With Seabs moving down to the second or third pairing, this leaves Keith alone on the first-pairing. This, of course, un-coincidentally brings us to our next point.

No. 2) Henri Jokiharju needs to play (or at least start) on the first-pairing this season alongside Keith.

According to data from Scott Powers which he gathered for the All Three Zones Project, the Chicago Blackhawks were pretty terrible when it came to breaking out of the defensive zone last season. On over 22% of their defensive zone exit attempts they either lost possession or failed to clear the zone. As a result, they found themselves in the bottom third of the league in that category.

Duncan Keith was more or less the sole reason the Chicago Blackhawks managed to reach 22% and not slip any lower. Jokiharju can help to solve this problem, too.

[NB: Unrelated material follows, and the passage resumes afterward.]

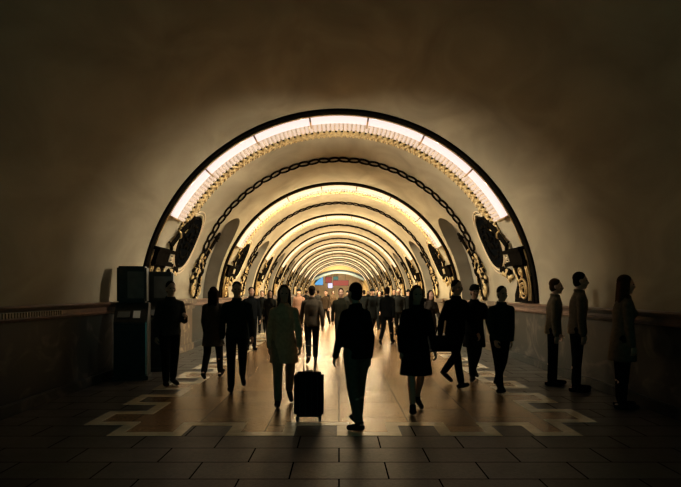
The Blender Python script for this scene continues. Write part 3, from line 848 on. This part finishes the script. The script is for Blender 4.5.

Sure, he’s going to hit speed bumps (and a lot of them) along the way, but doing so alongside the Chicago Blackhawks’ best defenseman will allow him to make mistakes. Playing alongside Keith will provide a very important veteran presence much like Zdeno Chara did for Charlie MvAvoy.

The game is second nature for guys like Keith and Chara which makes young, inexperienced players more comfortable on the ice. Keith taking Jokiharju “under his wing” will be huge for his ability to learn and develop this season.

Plus, a defensive first-pairing will face primarily top-six matchups. With the league getting faster, Jokiharju’s speed will help the Blackhawks to compete. His skating ability in addition to his ability to win foot- races to the puck and jump in on odd-man rushes will be huge for this Blackhawks defense and team as a whole.